К послевоенному и преддекабристскому времени отнесено действие первых двух томов «Мертвых душ», точно так же как и «Евгения Онегина»! Достаточно сравнить эти две равновеликие энциклопедии русской жизни, чтобы понять, что имел в виду Чернышевский, назвав Гоголя «основоположником критического направления в русской литературе», несмотря на то что «Мертвые души» остались незаконченными. Что же помешало Гоголю их закончить? Этому было много причин. В их числе несомненное и тяжелое нервное расстройство Гоголя, длившееся годами и из года в год усиливавшееся. Им вызвано резкое, мучительное для писателя падение его творческой активности, проявившееся еще в конце 30-х годов. Но оно несомненно связано и с другим: с объективной невозможностью полноценного художественного воплощения замысла «Мертвых душ» во всем объеме его внутренней противоречивости. Бескомпромиссное обличение самодержавно-крепостнического строя, всего, что составляло его реальную действительность, действительность русской жизни того времени в целом, сочетается в замысле «поэмы», равно как и в сознании Гоголя, с неколебимой уверенностью в том, что только этот строй отвечает национальному духу русского народа и спасет Россию от угрозы революционных взрывов, сотрясающих Западную Европу. Об угрозе революционного «бунта» в России и напоминает «Повесть о Копейкине». Есть основания думать, что она написана в качестве самостоятельного произведения и лишь потом была вставлена в «Мертвые души».
9
«Повесть о капитане Копейкине» — это, по существу, последняя из петербургских повестей Гоголя. Одновременно с ней была опубликована другая и также петербургская его повесть — «Шинель» (1839–1842). Обе повести являются разными вариантами одного и того же «сюжета» — угрозы открытого бунта против бесчеловечия бюрократического режима доведенных до отчаяния его жертв. «Шинель» была, по-видимому, первым вариантом, о чем говорит ее очевидная связь с «Записками сумасшедшего». Акакий Акакиевич Башмачкин — такая же жертва порабощенности человека чином, как и Поприщин.
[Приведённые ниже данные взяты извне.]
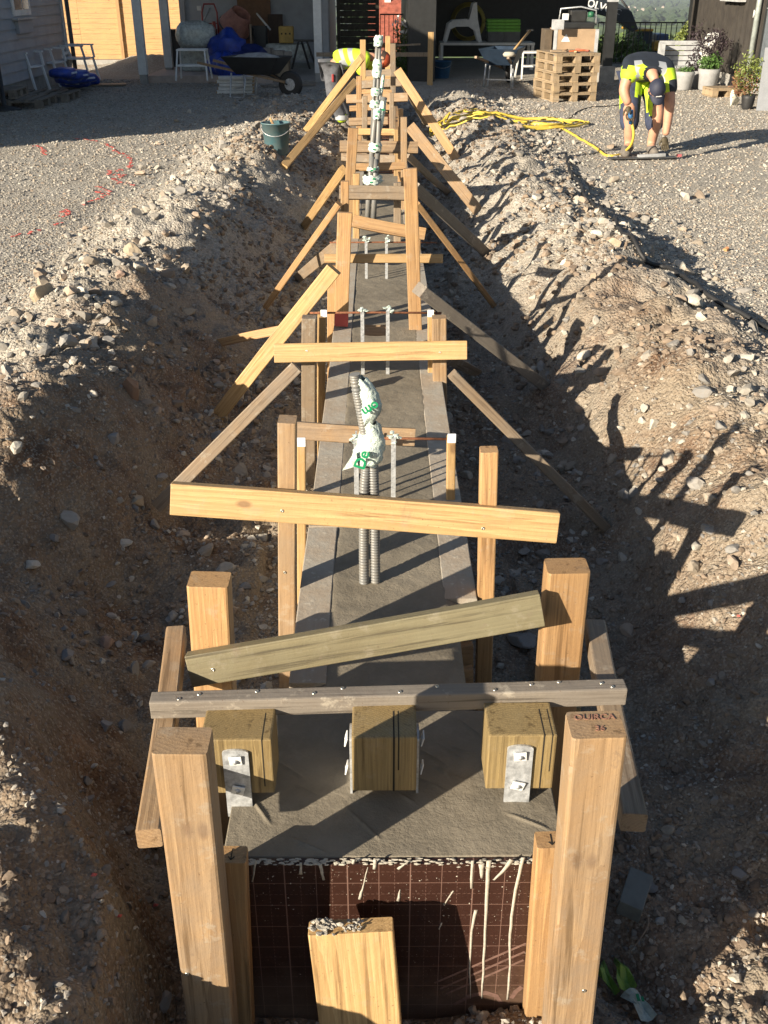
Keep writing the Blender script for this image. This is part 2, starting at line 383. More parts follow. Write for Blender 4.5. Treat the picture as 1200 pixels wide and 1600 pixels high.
scol = ramp(nt, n3, [(.30, (.080, .048, .032)), (.5, (.17, .107, .068)), (.72, (.32, .215, .135))]).outputs[0]
scol = mix(nt, ramp(nt, n4, [(.36, (0, 0, 0)), (.58, (1, 1, 1))]).outputs[0], scol, (.235, .190, .14), 'MIX')
scol = mix(nt, mth(nt, 'MULTIPLY', mth(nt, 'GREATER_THAN', sp2.outputs[1], .80), .6), scol, (.34, .29, .23))
base = mix(nt, at.outputs['Fac'], gcol, scol)
gn = noise(nt, oc, .02, 5, .6)
gcl = ramp(nt, gn, [(.36, (.030, .052, .018)), (.46, (.065, .10, .03)), (.56, (.14, .20, .05)), (.62, (.05, .08, .025))]).outputs[0]
base = mix(nt, gr.outputs['Fac'], base, gcl)
L(nt, base, b.inputs['Base Color']); b.inputs['Roughness'].default_value = .95; b.inputs['Specular IOR Level'].default_value = .2
hb = mth(nt, 'MULTIPLY', mth(nt, 'SUBTRACT', 1, v1.outputs['Distance']), 1.0)
n1 = bump(nt, hb, None, .9, .012); n2 = bump(nt, mth(nt, 'SUBTRACT', 1, v2.outputs['Distance']), None, .8, .005, n1)
bump(nt, noise(nt, oc, 60, 6, .75), b, .55, .008, n2)
grn = sstep(29, 34, Yg) + sstep(14, 16, np.abs(X)); grn = np.clip(grn, 0, 1)
ground = grid_mesh('ground', X, Yg, Z, GROUND, {'soil': soilmask(X, Yg).ravel(), 'green': grn.ravel()})
tag(ground, kind='structure')

# ------------------------------------------------------------------ loose stones
m, nt, b = newmat('stone'); STONE = m
ca = N(nt, 'ShaderNodeAttribute', attribute_name='tint'); tc = N(nt, 'ShaderNodeTexCoord')
nn = noise(nt, tc.outputs['Object'], 70, 5, .7)
c = mix(nt, ramp(nt, nn, [(.35, (0, 0, 0)), (.7, (1, 1, 1))]).outputs[0], ca.outputs['Color'], (.23, .19, .15), 'MIX')
mx = N(nt, 'ShaderNodeMix', data_type='RGBA'); mx.inputs[0].default_value = .55; L(nt, c, mx.inputs[6]); L(nt, ca.outputs['Color'], mx.inputs[7])
L(nt, mx.outputs[2], b.inputs['Base Color']); b.inputs['Roughness'].default_value = .9; b.inputs['Specular IOR Level'].default_value = .25
bump(nt, nn, b, .5, .004)
def ico(sub):
    bm = bmesh.new(); bmesh.ops.create_icosphere(bm, subdivisions=sub, radius=1)
    v = np.array([q.co[:] for q in bm.verts]); f = np.array([[q.index for q in t.verts] for t in bm.faces]); bm.free(); return v, f
ICO1, ICO2, ICO3 = ico(1), ico(2), ico(3)
def rock_shape(src, seed, flat=.62, cuts=7, rough=.05):
    r = np.random.default_rng(seed); v, f = src[0].copy(), src[1]
    for _ in range(cuts):                                   # plane cuts give chipped facets
        n = r.normal(size=3); n /= np.linalg.norm(n); d = r.uniform(.38, .80); s = v @ n
        v = v - np.where(s > d, s - d, 0)[:, None] * n[None, :]
    v = v + r.normal(size=v.shape) * rough
    v = v * np.array([1, r.uniform(.55, .95), r.uniform(flat * .7, flat * 1.15)]); return v, f
SH1 = [rock_shape(ICO1, i, cuts=4, rough=.14) for i in range(10)]
SH2 = [rock_shape(ICO2, 40 + i, cuts=14, rough=.02) for i in range(12)]
PAL = np.array([[.31, .29, .26], [.37, .345, .30], [.26, .25, .235], [.43, .40, .35], [.34, .29, .23], [.33, .26, .20], [.23, .225, .215], [.48, .45, .39]])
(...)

Но не в пример Поприщину Башмачкин «вполне доволен своим жребием», жребием «вечного», т. е. навек осужденного быть таковым, «титулярного советника» — нищего, беззащитного, всеми презираемого и обижаемого человеко-чина. Мизерность чина и положения «вечного титулярного советника» обезличила Башмачкина, отождествившего себя, свою человеческую личность и свое человеческое достоинство с «должностью» переписчика казенных бумаг. Ревностное, самозабвенное исполнение этой механической, отупляющей должности составляет для Башмачкина единственный интерес и всепоглощающий смысл его существования.
Акакий Акакиевич Башмачкин — безусловно самый ничтожный из всех духовно ничтожных героев Гоголя. Но не раз осмеянное до того самим Гоголем и другими писателями 30-х годов умственное и нравственное убожество мелкого чиновника предстало в «Шинели» крайней степенью забитости и униженности «маленького человека» иерархией чина и, взывая к состраданию, обнажало чудовищный абсурд этой иерархии на всех ее социальных уровнях. Благодаря этому «Шинель» прозвучала для современников защитой и оправданием в «маленьком человеке» Человека, обесчеловеченного нестерпимыми условиями его общественного существования.
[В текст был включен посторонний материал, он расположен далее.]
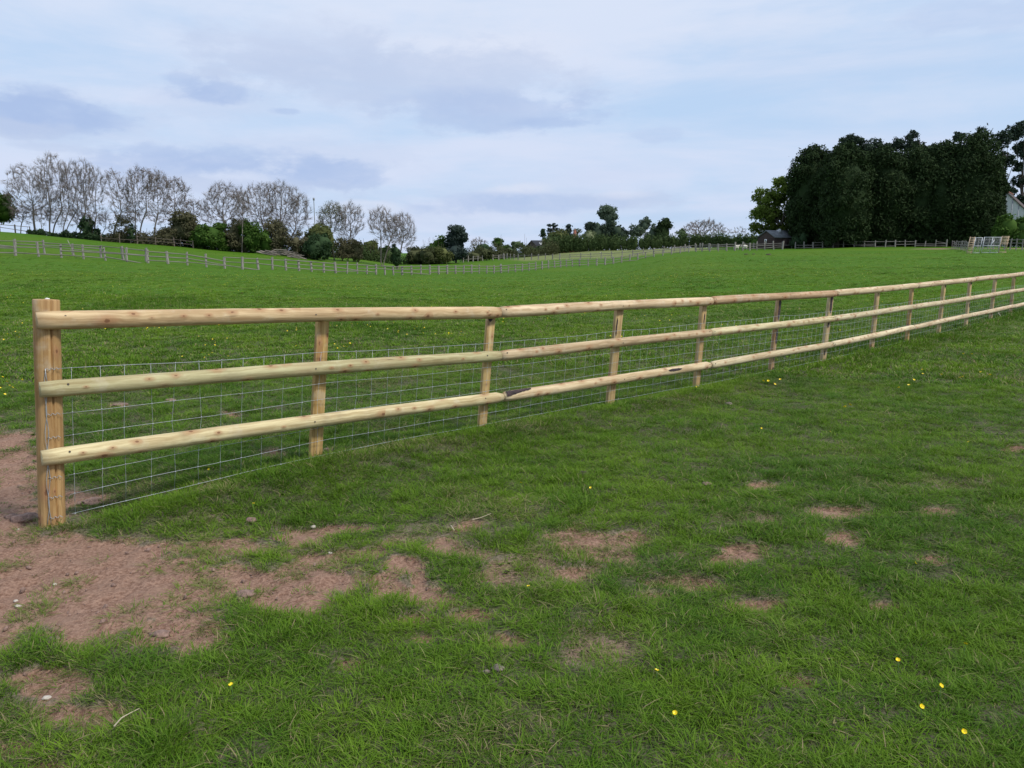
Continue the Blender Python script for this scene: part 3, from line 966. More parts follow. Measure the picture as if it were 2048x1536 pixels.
RAIL_C = {'t': [(.63, .485, .295), (.70, .56, .38), (.52, .37, .24), (.69, .58, .40), (.66, .55, .39), (.62, .51, .37), (.62, .51, .37)],
          'm': [(.50, .47, .28), (.55, .44, .29), (.65, .58, .37), (.62, .56, .39), (.61, .54, .38), (.60, .51, .37), (.60, .51, .37)],
          'b': [(.67, .59, .36), (.67, .55, .36), (.61, .53, .36), (.71, .63, .44), (.63, .54, .38), (.64, .55, .4), (.64, .55, .4)]}
rails = {}
for key, zz, r in (('t', TOPZ, .050), ('m', MIDZ, .050), ('b', BOTZ, .050)):
    for s in range(9):
        i0, i1 = 2 * s, 2 * s + 2
        x0, x1 = XS[i0] + .004, XS[i1] - .004
        if s == 0: x0 -= {'t': .088, 'm': .108, 'b': .135}[key]
        y = -.050 if s else -.060
        if key == 'b':
            if s == 0: x1 += .045
            if s == 1: x0 += .05
            if s == 1: x1 += .04
            if s == 2: x0 += .05
        if key == 'm' and s == 0: x1 += .01
        if key == 'm' and s == 1: x0 += .012
        za, zb = zz[i0], zz[i1]
        Ln = math.hypot(x1 - x0, zb - za)
        o = link('rail', rail_mesh(Ln, r * (1 + .02 * math.sin(s * 3 + r)) * (1.06 if key == 't' else 1), s * 10 + ord(key), 1.0 if (key == 'b' and s in (0, 1)) else 0.0), fence,
                 (x0, -.022 if s else -.03, za))
        if s == 0: o.location.y = -.022
        o.rotation_euler = (0, -math.atan2(zb - za, x1 - x0), 0)
        if s == 0:            # the end post is thicker, the first rails swing out a little to pass its face
            o.location.y = -.066
            o.rotation_euler = (0, -math.atan2(zb - za, x1 - x0), math.atan2(.044, Ln))
        o.color = RAIL_C[key][min(s, 6)] + (1,)
        rails[key, s] = o


nail_me = None
def nail(parent, x, z, r):
    global nail_me
    if nail_me is None:
        m_ = MB(); m_.tubes([(0, 0, 0)], [(0, -.006, 0)], .0062, .0062, 6)
        v7 = np.array([[0, -.006, 0]] + [[.0062 * math.cos(q), -.006, .0062 * math.sin(q)] for q in np.arange(6) * math.pi / 3])
        m_.add(v7, None, [[0, 1 + j, 1 + (j + 1) % 6] for j in range(6)])
        nail_me = m_.mesh('nail', M['nail'])
    a = math.asin(max(-1, min(1, z / r)))
    link('nail', nail_me, parent, (x, -.010 - r * math.cos(a) * .92 + .004, z))
for (key, s), o in rails.items():
    if s > 3: continue
    for x in (.05 if s else .14, 1.78, 3.52):
        nail(o, x, .012 + .012 * math.sin(x * 9 + s), .0515)


def bark_patch(parent, x0, x1, r, a0, a1, seed, slant=0.0):
    """a strip of bark left on a rail: a thin shell on the round face"""
    g = np.random.default_rng(seed)
    n, k = 22, 7
    V = []
    for i in range(n):
        t = i / (n - 1); x = x0 + (x1 - x0) * t
        w = math.sin(math.pi * min(1, max(0.0, t * .98 + .01))) ** .5 if not slant else (1 - t) ** .8
        lo = a0 + (a1 - a0) * (1 - w) * (0 if slant else .5) + slant * t * (a1 - a0) * .75 + g.normal() * .03
        hi = a1 - (a1 - a0) * (1 - w) * (0 if slant else .5) + g.normal() * .03
        for j in range(k):
            a = lo + (max(hi, lo + .02) - lo) * j / (k - 1)
            rr = r * 1.035 + .004 * math.sin(math.pi * j / (k - 1))
            V.append([x, -.010 - rr * math.cos(a) * .92, rr * math.sin(a)])
    Q = [[i * k + j, (i + 1) * k + j, (i + 1) * k + j + 1, i * k + j + 1] for i in range(n - 1) for j in range(k - 1)]
    return link('bark_patch', mesh_np('bark_patch', np.array(V), np.array(Q), M['bark_dark'], True), parent)


bark_patch(rails['b', 1], .005, .34, .050, .05, 1.25, 3, .9)
bark_patch(rails['b', 1], 2.62, 2.90, .050, .10, .75, 4)


def post_bark(parent, z0, z1, w, x0, x1, seed):
    g = np.random.default_rng(seed)
    n, k = 16, 6
    V = []
    for i in range(n):
        t = i / (n - 1); z = z0 + (z1 - z0) * t
        e = .25 * math.sin(t * 7 + seed) + g.normal() * .10
        lo, hi = x0 + .12 * e, x1 + .2 * e
        sh = min(1, 6 * t, 6 * (1 - t)); mid = (lo + hi) / 2
        for j in range(k):
            xx = mid + (lo + (hi - lo) * j / (k - 1) - mid) * max(.15, sh)
            V.append([xx * w, -.0105 - .002 * math.sin(math.pi * j / (k - 1)), z])
    Q = [[i * k + j, i * k + j + 1, (i + 1) * k + j + 1, (i + 1) * k + j] for i in range(n - 1) for j in range(k - 1)]
    link('bark_patch', mesh_np('bark_patch', np.array(V), np.array(Q), M['bark_dark'], True), parent)


for i, z0, z1, x0, x1 in ((5, .75, 1.08, -.9, .75), (5, .42, .62, -.5, .9), (5, .03, .10, -.4, .6), (6, .78, 1.1, -.95, .55), (6, .55, .66, -.9, .1), (6, .12, .2, -.95, -.2), (9, .98, 1.08, -.8, .4),
                          (10, .95, 1.06, -.7, .9), (10, .45, .55, .0, .9), (3, .75, .95, -.95, -.55), (4, .82, .95, -.2, .25), (12, .8, 1.0, -.2, .9), (2, 1.0, 1.09, -.95, .1)):
    post_bark(posts[i], z0, z1, .046, x0, x1, int(i * 7 + z0 * 100))

# a white dropping on the end post's top
v_, t_ = ico(2, 5, .2)
link('dropping', mesh_np('dropping', v_ * [.012, .010, .005] + [.006, .0, 0], t_, M['whitepaint'], True), posts[0], (0, 0, EYE - .272 - POST_Z[0] + .009))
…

Обличение этих условий посредством защиты попранного ими человеческого достоинства падшего человека открывало новую страницу в истории русского реализма, заполненную писателями «натуральной школы», и предвосхищало ее основополагающий и двуединый художественный принцип: «оправдание, — по определению Белинского, — благородной человеческой природы» и «преследование ложных и неразумных основ общественности, искажающей человека, делающей его иногда зверем, а чаще веего бесчувственным и бессильным животным» (9, 175).
Акакий Акакиевич столь же бесчувствен, как и бессилен, но достоин не осмеяния, а сострадания. Именно в этом гуманистическом своем аспекте «Шинель» и оказала огромное воздействие на теорию и практику «натуральной школы». Но к одному только гуманизму проблематика «Шинели» отнюдь не сводится.
В первой редакции повести (1839) она имела другое заглавие: «Повесть о чиновнике, крадущем шинели» (3, 446). Из этого неоспоримо следует, что сокровенное идейное ядро повести обнаруживает себя в ее фантастическом эпилоге — в посмертном бунте Акакия Акакиевича, его мести «значительному лицу», пренебрегшему отчаянием и слезной жалобой ограбленного бедняка. И точно так же, как и в «Повести о Копейкине», превращение униженного человека в грозного мстителя за свое унижение соотнесено в «Шинели» с тем, что привело к 14 декабря 1825 года. В первой редакции эпилога «невысокого роста» привидение, признаваемое всеми за умершего Акакия Акакиевича, «ищущее какой-то затерянной шинели и под видом своей сдиравшее со всех плечей, не разбирая чина и звания всякие шинели», завладев, наконец, шинелью «значительного лица», «сделалось выше ростом и даже [носило] преогромные усы, но… скоро исчезло, направившись прямо к Семеновским казармам» (3, 461).